[linux-lvm] How do you mount a snapshot?

Andreas Dilger adilger at turbolinux.com
Mon Dec 11 18:35:13 UTC 2000


David Gould writes:
> On Fri, Dec 08, 2000 at 09:30:50PM +0100, Christian Limpach wrote:
> > > Ok, so we are agreeing, it does not work on ext2 either unless you sync
> > > and do not write between the sync and the snapshot. Doable, but not
> > exactly
> > > "safe".
> > 
> > hmm, I think it works for ext2 because you can always mount an ext2
> > filesystem even if it's in an inconsistent state.  This is what happens
> > everytime when your machine panics and you need to fsck your disks during
> > the reboot, the root filesystem is mounted read-only...  It's my
> 
> Ok, but then you have an inconsistant filesystem. Which is not exactly
> what I think of as "works" or "safe". My point was that snapshots are
> great, but don't make the problem of consistancy magically disappear.
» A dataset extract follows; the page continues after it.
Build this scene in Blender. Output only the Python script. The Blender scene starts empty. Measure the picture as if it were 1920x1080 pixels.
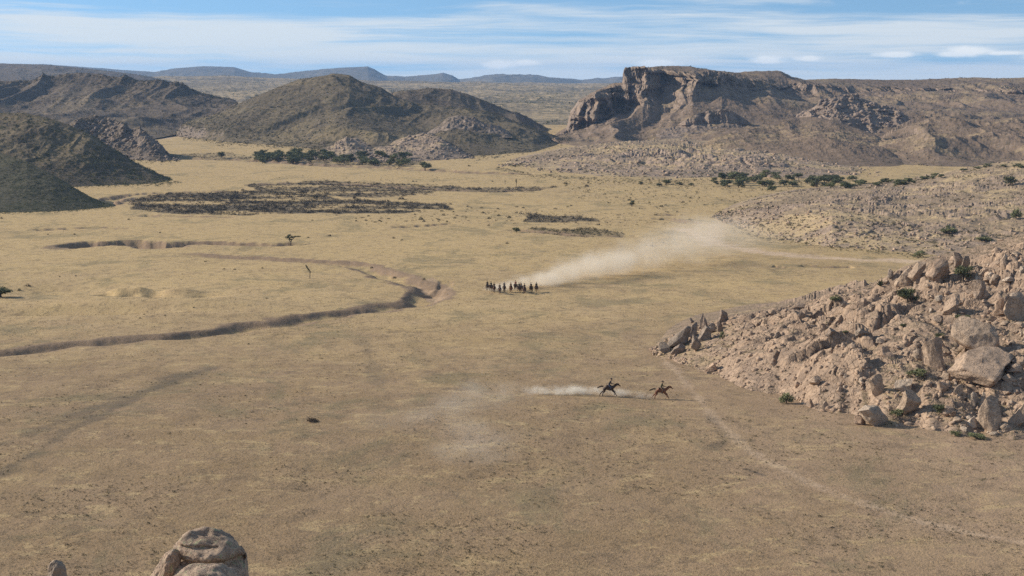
import bpy, math, random
import numpy as np
from mathutils import Vector, Matrix

random.seed(7)
RS = np.random.RandomState(11)
sc = bpy.context.scene
C = sc.collection

# ------------------------------------------------------------------ camera
CAM_H = 53.0
F = 2955.0                                   # focal length in pixels of a 1920 wide frame
TH = math.atan(405.0 / F)                    # pitch down
cam_d = bpy.data.cameras.new('camera')
cam = bpy.data.objects.new('camera', cam_d)
C.objects.link(cam)
cam.location = (0, 0, CAM_H)
cam.rotation_euler = (math.pi / 2 - TH, 0, 0)
cam_d.sensor_width = 36.0
cam_d.lens = F / 1920 * 36.0
cam_d.clip_start = 0.5
cam_d.clip_end = 90000
sc.camera = cam
ST, CT = math.sin(TH), math.cos(TH)


def base(Y):
    """height of the plain: level near the camera's hill, falling gently up the valley"""
    Y = np.asarray(Y, float)
    return -24.0 * (1 - np.exp(-np.maximum(0, Y - 230) / 450.0))


def at(px, py, Y):
    """world point on the line of sight of (px,py) at depth Y"""
    px = np.asarray(px, float); py = np.asarray(py, float); Y = np.asarray(Y, float)
    dx = px - 960
    dy = (540 - py) * ST + F * CT
    dz = (540 - py) * CT - F * ST
    k = Y / dy
    return dx * k, Y + 0 * k, CAM_H + dz * k


def proj(X, Y, Z):
    X = np.asarray(X, float); Z = np.asarray(Z, float) - CAM_H
    f = Y * CT - Z * ST
    u = Y * ST + Z * CT
    return 960 + F * X / f, 540 - F * u / f


_Yt = np.concatenate([np.linspace(60, 3000, 6000), np.linspace(3010, 60000, 6000)])
_pt = proj(0, _Yt, base(_Yt))[1]


def gY(py):
    """depth at which the plain is seen at row py"""
    return np.interp(-np.asarray(py, float), -_pt, _Yt)


def gp(px, py):
    Y = gY(py)
    x, y, z = at(px, py, Y)
    return x, y


# ------------------------------------------------------------------ noise
_perm = RS.permutation(4096)
_val = RS.rand(4096) * 2 - 1


def _h(i, j, k):
    return _val[_perm[(i + _perm[(j + _perm[k & 4095]) & 4095]) & 4095]]


def noise(x, y, z=0.0):
    x = np.asarray(x, float); y = np.asarray(y, float); z = np.asarray(z, float) + np.zeros_like(x)
    i = np.floor(x).astype(np.int64); j = np.floor(y).astype(np.int64); k = np.floor(z).astype(np.int64)
    fx = x - i; fy = y - j; fz = z - k
    u = fx * fx * fx * (fx * (fx * 6 - 15) + 10); v = fy * fy * fy * (fy * (fy * 6 - 15) + 10); w = fz * fz * fz * (fz * (fz * 6 - 15) + 10)
    def L(a, b, t): return a + (b - a) * t
    return L(L(L(_h(i, j, k), _h(i+1, j, k), u), L(_h(i, j+1, k), _h(i+1, j+1, k), u), v),
             L(L(_h(i, j, k+1), _h(i+1, j, k+1), u), L(_h(i, j+1, k+1), _h(i+1, j+1, k+1), u), v), w)


def fbm(x, y, z=0.0, o=4, g=0.5):
    s = 0; a = 1; t = 0
    for q in range(o):
        s = s + a * noise(x * 2**q + 17.3*q, y * 2**q + 5.1*q, np.asarray(z, float) * 2**q + 3.7*q)
        t += a; a *= g
    return s / t


def ridged(x, y, z=0.0, o=4, g=0.5):
    s = 0; a = 1; t = 0
    for q in range(o):
        s = s + a * (1 - 2 * np.abs(noise(x * 2**q + 9.3*q, y * 2**q + 2.1*q, np.asarray(z, float) * 2**q)))
        t += a; a *= g
    return s / t


def sstep(a, b, x):
    t = np.clip((x - a) / (b - a), 0, 1)
    return t * t * (3 - 2 * t)


def worley(x, y, seed=0):
    """nearest two jittered cell points: F1, F2, cell value, offset"""
    x = np.asarray(x, float) + seed * 13.7; y = np.asarray(y, float) + seed * 7.3
    i = np.floor(x).astype(np.int64); j = np.floor(y).astype(np.int64)
    f1 = np.full(x.shape, 9.0); f2 = f1.copy(); cv = np.zeros(x.shape); ox = np.zeros(x.shape); oy = np.zeros(x.shape)
    for a in (-1, 0, 1):
        for b in (-1, 0, 1):
            qx = i + a + 0.5 + 0.45 * _h(i + a, j + b, np.int64(3)); qy = j + b + 0.5 + 0.45 * _h(i + a, j + b, np.int64(7))
            dx = x - qx; dy = y - qy; d = np.hypot(dx, dy); v = _h(i + a, j + b, np.int64(11))
            n = d < f1
            f2 = np.where(n, f1, np.minimum(f2, d)); cv = np.where(n, v, cv); ox = np.where(n, dx, ox); oy = np.where(n, dy, oy); f1 = np.where(n, d, f1)
    return f1, f2, cv, ox, oy


# ------------------------------------------------------------------ tagging
def tag(o, label=None, cat=None, group=None, kind=None):
    if label: o['label'] = label
    if cat: o['category'] = cat
    if group: o['group'] = group
    if kind: o['kind'] = kind
    return o


def empty(name, loc=(0, 0, 0), rz=0, s=1):
    o = bpy.data.objects.new(name, None)
    C.objects.link(o)
    o.location = loc; o.rotation_euler = (0, 0, rz); o.scale = (s, s, s)
    o.empty_display_size = 0.2
    return o


def link(name, me, mat=None, parent=None):
    if mat is not None and not me.materials:
        for m in (mat if isinstance(mat, (list, tuple)) else [mat]):
            me.materials.append(m)
    o = bpy.data.objects.new(name, me)
    C.objects.link(o)
    if parent: o.parent = parent
    return o


def copy_tree(o, parent=None):
    c = o.copy(); C.objects.link(c)
    if parent is not None: c.parent = parent
    for ch in list(o.children):
        copy_tree(ch, c)
    return c


def np_mesh(name, V, Fc, smooth=True, attrs=None):
    """V (n,3); Fc (m,3) or (m,4)"""
    V = np.asarray(V, np.float32); Fc = np.asarray(Fc, np.int32)
    me = bpy.data.meshes.new(name)
    k = Fc.shape[1]
    me.vertices.add(len(V)); me.vertices.foreach_set('co', V.ravel())
    me.loops.add(Fc.size); me.loops.foreach_set('vertex_index', Fc.ravel())
    me.polygons.add(len(Fc))
    me.polygons.foreach_set('loop_start', np.arange(0, Fc.size, k, dtype=np.int32))
    me.polygons.foreach_set('loop_total', np.full(len(Fc), k, np.int32))
    me.polygons.foreach_set('use_smooth', np.full(len(Fc), smooth, bool))
    for a, d in (attrs or {}).items():
        at_ = me.attributes.new(a, 'FLOAT', 'POINT')
        at_.data.foreach_set('value', np.asarray(d, np.float32).ravel())
    me.update(calc_edges=True)
    return me


def grid_faces(nr, nc):
    i = np.arange(nr - 1)[:, None] * nc + np.arange(nc - 1)[None, :]
    i = i.ravel()
    return np.stack([i, i + 1, i + nc + 1, i + nc], 1)


# ------------------------------------------------------------------ node helpers
class NT:
    def __init__(s, tree):
        s.t = tree; tree.nodes.clear()

    def n(s, typ, **kw):
        nd = s.t.nodes.new(typ)
        ins = kw.pop('ins', {})
        for k, v in kw.items(): setattr(nd, k, v)
        for k, v in ins.items():
            if isinstance(v, bpy.types.NodeSocket): s.t.links.new(v, nd.inputs[k])
            else: nd.inputs[k].default_value = v
        return nd

    def math(s, op, a, b=0.0, c=None, clamp=False):
        ins = {0: a, 1: b}
        if c is not None: ins[2] = c
        return s.n('ShaderNodeMath', operation=op, use_clamp=clamp, ins=ins).outputs[0]

    def mix(s, f, a, b, blend='MIX'):
        nd = s.n('ShaderNodeMix', data_type='RGBA', blend_type=blend)
        for k, v in ((0, f), (6, a), (7, b)):
            if isinstance(v, bpy.types.NodeSocket): s.t.links.new(v, nd.inputs[k])
            else: nd.inputs[k].default_value = v if k == 0 else (*v, 1)[:4]
        return nd.outputs[2]

    def noise(s, vec, scale, detail=4, rough=0.55, dist=0.0, out=0):
        return s.n('ShaderNodeTexNoise', ins={'Vector': vec, 'Scale': scale, 'Detail': detail, 'Roughness': rough, 'Distortion': dist}).outputs[out]

    def ramp(s, f, lo, hi):
        return s.n('ShaderNodeMapRange', interpolation_type='SMOOTHSTEP', ins={0: f, 1: lo, 2: hi, 3: 0.0, 4: 1.0}).outputs[0]

    def attr(s, name):
        return s.n('ShaderNodeAttribute', attribute_name=name).outputs['Fac']

    def pos(s):
        return s.n('ShaderNodeNewGeometry').outputs['Position']

    def surf(s, col, rough=0.95, bump=None, bs=0.3, bd=0.3, spec=0.15):
        p = s.n('ShaderNodeBsdfPrincipled', ins={'Roughness': rough, 'Specular IOR Level': spec})
        if isinstance(col, bpy.types.NodeSocket): s.t.links.new(col, p.inputs['Base Color'])
        else: p.inputs['Base Color'].default_value = (*col, 1)
        if bump is not None:
            b = s.n('ShaderNodeBump', ins={'Strength': bs, 'Distance': bd, 'Height': bump})
            s.t.links.new(b.outputs[0], p.inputs['Normal'])
        o = s.n('ShaderNodeOutputMaterial')
        s.t.links.new(p.outputs[0], o.inputs['Surface'])
        return p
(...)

Actually, the LVM snapshot code does an fsync_dev() call right before
the snapshot is created, so the window in which the filesystem can
become inconsistent is very small.  For ext2 this is relatively safe,
because fsync_dev() will flush everything to disk.  For ext3 and reiserfs,
the fsync_dev() isn't enough because it may only flush the data to the
journal, and these filesystems will (currently) refuse to mount with a
dirty journal on a read-only device.

Cheers, Andreas
-- 
Andreas Dilger  \ "If a man ate a pound of pasta and a pound of antipasto,
                 \  would they cancel out, leaving him still hungry?"